**Exercise requirements:**
Drop every picture, then transcribe the remaining data exactly.

**Recorded data:**
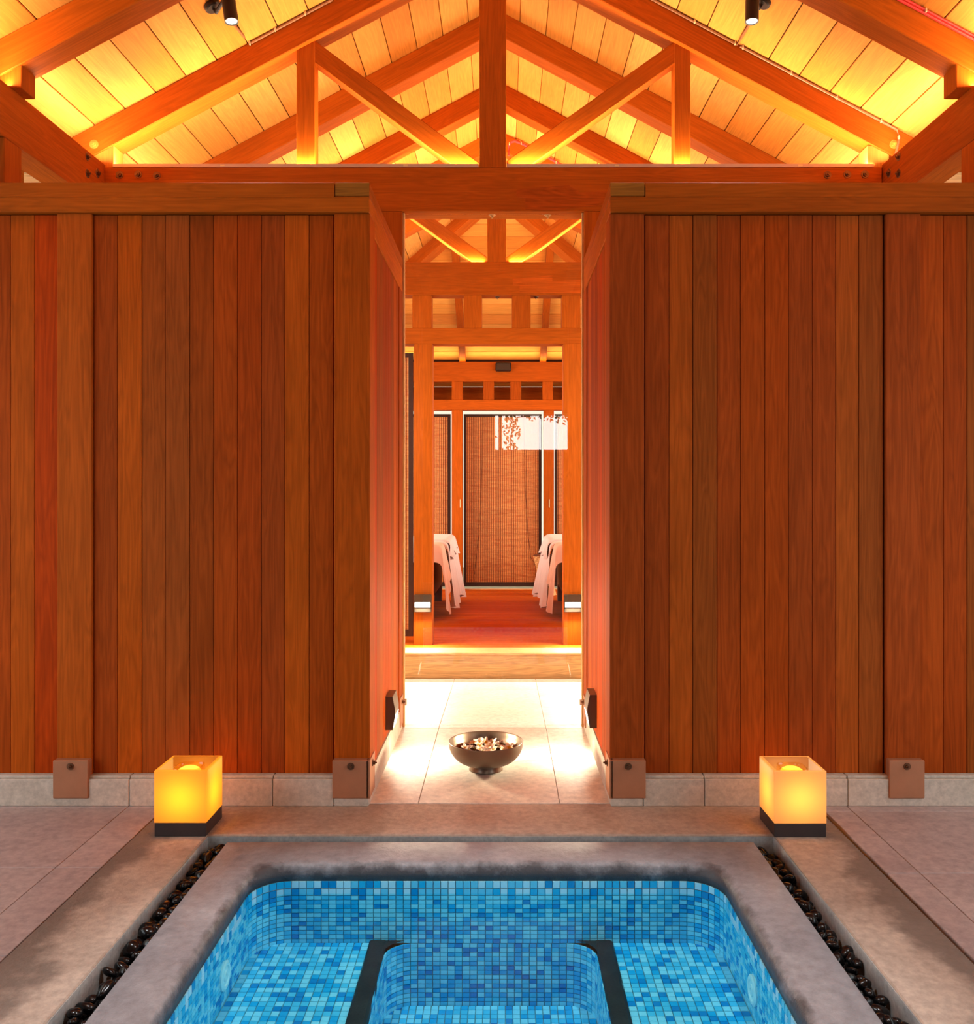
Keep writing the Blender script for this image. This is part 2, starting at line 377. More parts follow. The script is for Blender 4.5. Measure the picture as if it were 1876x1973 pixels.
# ---- the two plank walls of the bath room
TOPW, CAPZ = 2.60, 2.477
WY = 3.80                                       # front of the boards
def bolt(name, loc, axis, parent, r=.011, mat=None):
    bm = bmesh.new()
    bmesh.ops.create_cone(bm, cap_ends=True, segments=6, radius1=r, radius2=r*.94, depth=.008, matrix=Matrix.Translation((0, 0, .007)))
    bmesh.ops.create_cone(bm, cap_ends=True, segments=14, radius1=r*1.7, radius2=r*1.6, depth=.003, matrix=Matrix.Translation((0, 0, .0015)))
    bmesh.ops.create_cone(bm, cap_ends=True, segments=8, radius1=r*.5, radius2=r*.4, depth=.01, matrix=Matrix.Translation((0, 0, .013)))
    q = Vector((0, 0, 1)).rotation_difference(Vector(axis)).to_matrix().to_4x4()
    return link(name, mesh_from(bm, mat or M_bolt), parent, Matrix.Translation(loc) @ q)
def plank_wall(name, xs, posts, x_inner, side, xfar, joints, label):
    root = struct(name, (x_inner, WY, 0), label)
    # hidden core
    a, b = sorted((x_inner+side*.012, xfar))
    abox('wall_core', a+.005, b-.005, WY+.014, WY+.115, 0.0, CAPZ, M_backing, root, 'X', 0)
    for p, q in xs:
        abox('board', p+.0008, q-.0008, WY+.004*R.random(), WY+.02, .124, CAPZ-.003, M_board, root, 'Z', .0022)
    for p, q in posts:
        po = abox('post', p, q, WY-.014, WY+.13, .034, CAPZ-.001, M_board, root, 'Z', .003)
        sh = abox('post_shoe', p-.001, q+.001, WY-.049, WY-.012, .034, .192, M_steel, root, 'X', .003)
        bolt('bolt', ((p+q)/2, WY-.049, .168), (0, -1, 0), sh, .009)
    # skirting tiles, broken by the shoes
    js = sorted(joints)
    for p, q in zip(js, js[1:]):
        abox('skirting_tile', p+.0015, q-.0015, WY-.042, WY+.002, 0, .112, M_skirt, root, 'X', .002)
        abox('skirting_ledge', p+.0015, q-.0015, WY-.030, WY+.006, .113, .124, M_skirt, root, 'X', .002)
    # head beam, lapped over by the beam of the passage wall
    p0 = x_inner if side > 0 else xfar; p1 = xfar if side > 0 else x_inner
    abox('cap_beam', min(p0, p1), max(p0, p1), WY-.03, WY+.13, CAPZ, 2.541, M_beam, root, 'X', .003)
    e = x_inner+side*.147
    abox('cap_beam', min(e, xfar), max(e, xfar), WY-.03, WY+.13, 2.5405, TOPW, M_beam, root, 'X', .001)
    a, b = sorted((x_inner, x_inner+side*.144))
    abox('passage_beam', a, b, WY-.027, 5.0, 2.543, TOPW+.002, M_beam, root, 'Y', .003)
    abox('passage_beam', a, b, WY+.12, 5.0, 2.415, 2.5425, M_beam, root, 'Y', .003)
    abox('beam_end', a+.001, b-.001, WY-.030, WY-.0265, 2.545, TOPW, M_end, root, 'X', .001)
    # passage side
    xi = x_inner+side*.006
    y = WY+.13; k = 0
    a, b = sorted((x_inner, x_inner+side*.13))
    abox('post', a, b, 4.86, 4.998, .034, 2.414, M_board, root, 'Z', .003)
    while y < 4.855:
        y2 = min(y+.104, 4.86)
        c, d = sorted((xi, xi+side*.016))
        abox('board', c, d, y+.0008, y2-.0008, .124, 2.414, M_board, root, 'Z', .002)
        y = y2
    a2, b2 = sorted((xi+side*.016, x_inner+side*.13))
    abox('wall_core', a2, b2, WY+.12, 4.86, 0, 2.41, M_backing, root, 'Y', 0)
    c, d = sorted((x_inner-side*.0, x_inner+side*.03))
    for (p, q) in ((WY-.02, 4.40), (4.40, 5.0)):
        abox('skirting_tile', c-(.004 if side < 0 else -.0), d+(.004 if side > 0 else 0), p+.001, q-.001, 0, .122, M_skirt, root, 'Y', .002)
    # shoe returning into the passage, with its bolt
    for yy, b0 in ((WY-.049, .145), (4.87, .12)):
        c, d = sorted((x_inner+side*.01, x_inner-side*.005))
        sh = abox('post_shoe', c, d, yy, yy+b0, .034, .192, M_steel, root, 'X', .001)
        bolt('bolt', (x_inner-side*.005, yy+b0*.55, .160), (-side, 0, 0), sh, .009)
    return root
def xw(px, d=WY): return X(px, d)
left_e = [180, 226, 273, 318.5, 365, 411, 457.5, 503, 548, 595, 642.5]
lx = [(xw(a), xw(b)) for a, b in zip(left_e, left_e[1:])]
le2 = [113]; 
while le2[-1] > -260: le2.append(le2[-1]-46.5)
lx += [(xw(b), xw(a)) for a, b in zip(le2, le2[1:])]
lposts = [(xw(113), xw(179.5)), (xw(643.5, 3.786), -.559)]
plank_wall('wall_left', lx, lposts, -.559, -1, xw(le2[-1]),
           [X(p, 3.76) for p in (-303, -27, 249, 525, 643)]+[-.559], 'plank wall left of the passage')
right_e = [1242, 1288.5, 1335, 1381, 1427, 1473, 1519, 1564.5, 1609.5, 1654.5, 1701]
rx = [(xw(a), xw(b)) for a, b in zip(right_e, right_e[1:])]
re2 = [1772]
while re2[-1] < 2140: re2.append(re2[-1]+45.5)
rx += [(xw(a), xw(b)) for a, b in zip(re2, re2[1:])]
rposts = [(.446, xw(1241, 3.786)), (xw(1704), xw(1770.5))]
plank_wall('wall_right', rx, rposts, .446, 1, xw(re2[-1]),
           [.446]+[X(p, 3.76) for p in (1239, 1357, 1633, 1909, 2170)], 'plank wall right of the passage')

# ---- outer shell of the bath room and the far rooms
def outer_wall(name, boxes, mat=None):
    bm = bmesh.new()
    for b in boxes: add_box(bm, *b)
    o = link(name, mesh_from(bm, mat or M_board), None); o['kind'] = 'structure'; return o
outer_wall('wall_west', [(-3.62, -3.52, -3.1, -.1, 0, 3.0), (-3.62, -3.52, -.1, 5.2, 2.8, 3.0), (-3.62, -3.52, -.1, 5.2, 0, .35), (-3.62, -3.52, 5.2, 11.6, 0, 3.0)])
outer_wall('wall_east', [(3.42, 3.52, -3.1, -.1, 0, 3.0), (3.42, 3.52, -.1, 5.2, 2.8, 3.0), (3.42, 3.52, -.1, 5.2, 0, .35), (3.42, 3.52, 5.2, 11.6, 0, 3.0)])
outer_wall('wall_back', [(-3.62, -2.6, -3.1, -3.0, 0, 4.5), (-2.6, 2.0, -3.1, -3.0, 0, 1.88), (-2.6, -.16, -3.1, -3.0, 1.88, 2.44), (1.6, 2.0, -3.1, -3.0, 1.88, 2.44), (-2.6, 2.0, -3.1, -3.0, 2.44, 4.5), (2.0, 3.52, -3.1, -3.0, 0, 4.5)])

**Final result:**
Keep writing the Blender script for this image. This is part 2, starting at line 377. More parts follow. The script is for Blender 4.5. Measure the picture as if it were 1876x1973 pixels.
# ---- the two plank walls of the bath room
TOPW, CAPZ = 2.60, 2.477
WY = 3.80                                       # front of the boards
def bolt(name, loc, axis, parent, r=.011, mat=None):
    bm = bmesh.new()
    bmesh.ops.create_cone(bm, cap_ends=True, segments=6, radius1=r, radius2=r*.94, depth=.008, matrix=Matrix.Translation((0, 0, .007)))
    bmesh.ops.create_cone(bm, cap_ends=True, segments=14, radius1=r*1.7, radius2=r*1.6, depth=.003, matrix=Matrix.Translation((0, 0, .0015)))
    bmesh.ops.create_cone(bm, cap_ends=True, segments=8, radius1=r*.5, radius2=r*.4, depth=.01, matrix=Matrix.Translation((0, 0, .013)))
    q = Vector((0, 0, 1)).rotation_difference(Vector(axis)).to_matrix().to_4x4()
    return link(name, mesh_from(bm, mat or M_bolt), parent, Matrix.Translation(loc) @ q)
def plank_wall(name, xs, posts, x_inner, side, xfar, joints, label):
    root = struct(name, (x_inner, WY, 0), label)
    # hidden core
    a, b = sorted((x_inner+side*.012, xfar))
    abox('wall_core', a+.005, b-.005, WY+.014, WY+.115, 0.0, CAPZ, M_backing, root, 'X', 0)
    for p, q in xs:
        abox('board', p+.0008, q-.0008, WY+.004*R.random(), WY+.02, .124, CAPZ-.003, M_board, root, 'Z', .0022)
    for p, q in posts:
        po = abox('post', p, q, WY-.014, WY+.13, .034, CAPZ-.001, M_board, root, 'Z', .003)
        sh = abox('post_shoe', p-.001, q+.001, WY-.049, WY-.012, .034, .192, M_steel, root, 'X', .003)
        bolt('bolt', ((p+q)/2, WY-.049, .168), (0, -1, 0), sh, .009)
    # skirting tiles, broken by the shoes
    js = sorted(joints)
    for p, q in zip(js, js[1:]):
        abox('skirting_tile', p+.0015, q-.0015, WY-.042, WY+.002, 0, .112, M_skirt, root, 'X', .002)
        abox('skirting_ledge', p+.0015, q-.0015, WY-.030, WY+.006, .113, .124, M_skirt, root, 'X', .002)
    # head beam, lapped over by the beam of the passage wall
    p0 = x_inner if side > 0 else xfar; p1 = xfar if side > 0 else x_inner
    abox('cap_beam', min(p0, p1), max(p0, p1), WY-.03, WY+.13, CAPZ, 2.541, M_beam, root, 'X', .003)
    e = x_inner+side*.147
    abox('cap_beam', min(e, xfar), max(e, xfar), WY-.03, WY+.13, 2.5405, TOPW, M_beam, root, 'X', .001)
    a, b = sorted((x_inner, x_inner+side*.144))
    abox('passage_beam', a, b, WY-.027, 5.0, 2.543, TOPW+.002, M_beam, root, 'Y', .003)
    abox('passage_beam', a, b, WY+.12, 5.0, 2.415, 2.5425, M_beam, root, 'Y', .003)
    abox('beam_end', a+.001, b-.001, WY-.030, WY-.0265, 2.545, TOPW, M_end, root, 'X', .001)
    # passage side
    xi = x_inner+side*.006
    y = WY+.13; k = 0
    a, b = sorted((x_inner, x_inner+side*.13))
    abox('post', a, b, 4.86, 4.998, .034, 2.414, M_board, root, 'Z', .003)
    while y < 4.855:
        y2 = min(y+.104, 4.86)
        c, d = sorted((xi, xi+side*.016))
        abox('board', c, d, y+.0008, y2-.0008, .124, 2.414, M_board, root, 'Z', .002)
        y = y2
    a2, b2 = sorted((xi+side*.016, x_inner+side*.13))
    abox('wall_core', a2, b2, WY+.12, 4.86, 0, 2.41, M_backing, root, 'Y', 0)
    c, d = sorted((x_inner-side*.0, x_inner+side*.03))
    for (p, q) in ((WY-.02, 4.40), (4.40, 5.0)):
        abox('skirting_tile', c-(.004 if side < 0 else -.0), d+(.004 if side > 0 else 0), p+.001, q-.001, 0, .122, M_skirt, root, 'Y', .002)
    # shoe returning into the passage, with its bolt
    for yy, b0 in ((WY-.049, .145), (4.87, .12)):
        c, d = sorted((x_inner+side*.01, x_inner-side*.005))
        sh = abox('post_shoe', c, d, yy, yy+b0, .034, .192, M_steel, root, 'X', .001)
        bolt('bolt', (x_inner-side*.005, yy+b0*.55, .160), (-side, 0, 0), sh, .009)
    return root
def xw(px, d=WY): return X(px, d)
left_e = [180, 226, 273, 318.5, 365, 411, 457.5, 503, 548, 595, 642.5]
lx = [(xw(a), xw(b)) for a, b in zip(left_e, left_e[1:])]
le2 = [113]; 
while le2[-1] > -260: le2.append(le2[-1]-46.5)
lx += [(xw(b), xw(a)) for a, b in zip(le2, le2[1:])]
lposts = [(xw(113), xw(179.5)), (xw(643.5, 3.786), -.559)]
plank_wall('wall_left', lx, lposts, -.559, -1, xw(le2[-1]),
           [X(p, 3.76) for p in (-303, -27, 249, 525, 643)]+[-.559], 'plank wall left of the passage')
right_e = [1242, 1288.5, 1335, 1381, 1427, 1473, 1519, 1564.5, 1609.5, 1654.5, 1701]
rx = [(xw(a), xw(b)) for a, b in zip(right_e, right_e[1:])]
re2 = [1772]
while re2[-1] < 2140: re2.append(re2[-1]+45.5)
rx += [(xw(a), xw(b)) for a, b in zip(re2, re2[1:])]
rposts = [(.446, xw(1241, 3.786)), (xw(1704), xw(1770.5))]
plank_wall('wall_right', rx, rposts, .446, 1, xw(re2[-1]),
           [.446]+[X(p, 3.76) for p in (1239, 1357, 1633, 1909, 2170)], 'plank wall right of the passage')

# ---- outer shell of the bath room and the far rooms
def outer_wall(name, boxes, mat=None):
    bm = bmesh.new()
    for b in boxes: add_box(bm, *b)
    o = link(name, mesh_from(bm, mat or M_board), None); o['kind'] = 'structure'; return o
outer_wall('wall_west', [(-3.62, -3.52, -3.1, -.1, 0, 3.0), (-3.62, -3.52, -.1, 5.2, 2.8, 3.0), (-3.62, -3.52, -.1, 5.2, 0, .35), (-3.62, -3.52, 5.2, 11.6, 0, 3.0)])
outer_wall('wall_east', [(3.42, 3.52, -3.1, -.1, 0, 3.0), (3.42, 3.52, -.1, 5.2, 2.8, 3.0), (3.42, 3.52, -.1, 5.2, 0, .35), (3.42, 3.52, 5.2, 11.6, 0, 3.0)])
outer_wall('wall_back', [(-3.62, -2.6, -3.1, -3.0, 0, 4.5), (-2.6, 2.0, -3.1, -3.0, 0, 1.88), (-2.6, -.16, -3.1, -3.0, 1.88, 2.44), (1.6, 2.0, -3.1, -3.0, 1.88, 2.44), (-2.6, 2.0, -3.1, -3.0, 2.44, 4.5), (2.0, 3.52, -3.1, -3.0, 0, 4.5)])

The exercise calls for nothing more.